Likewise, while the 1983 charge of possession of dangerous drugs (psilocybin) was a felony, Applicant again denied knowing that fact. Furthermore, the government was satisfied with his explanation and withdrew so much of the allegation that referred to the 1983 incident. No Personal Conduct Disqualifying Conditions apply in this case. Applicant has, through evidence of extenuation and explanation, successfully mitigated and overcome the government's case with respect to the issue of personal conduct. Accordingly, allegation 2.a., as modified, is concluded in favor of Applicant. Allegation 2.b. was withdrawn by the government.

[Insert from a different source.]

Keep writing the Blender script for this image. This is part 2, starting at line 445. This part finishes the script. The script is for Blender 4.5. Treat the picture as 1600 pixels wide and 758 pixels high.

For the reasons stated, I conclude Applicant is eligible for access to classified information.

FORMAL FINDINGS

Formal findings For or Against Applicant on the allegations set forth in the SOR, as required by Section E3.1.25 of Enclosure 3 of the Directive, are:

Paragraph 1. Guideline J: FOR THE APPLICANT

Subparagraph 1.a.: For the Applicant

Subparagraph 1.b.: For the Applicant

Paragraph 1. Guideline E: FOR THE APPLICANT

Subparagraph 1.a.: For the Applicant

Subparagraph 1.b.: Withdrawn

DECISION

In light of all the circumstances presented by the record in this case, it is clearly consistent with the national interest to grant or continue a security clearance for Applicant. Clearance is granted.

Robert Robinson Gales

Chief Administrative Judge

1. Exec. Or. 12968, "Access to Classified Information;" as implemented by Department of Defense Regulation 5200.2-R, "Personnel Security Program," dated January 1987, as amended by Change 3, dated November 8, 1995, and further modified by memorandum, dated November 10, 1998. However, the Directive, as amended by Change 4, dated April 20, 1999, uses both "clearly consistent with the national interest" (Sec. 2.3.; Sec.2.5.3.; Sec. 3.2.; and Sec. 4.2.; Enclosure 3, Sec. E3.1.1.; Sec. E3.1.2.; Sec. E3.1.25.; Sec. E3.1.26.; and Sec. E3.1.27.), and "clearly consistent with the interests of national security" (Enclosure 2, Sec. E2.2.3.); and "clearly consistent with national security" (Enclosure 2, Sec. E2.2.2.)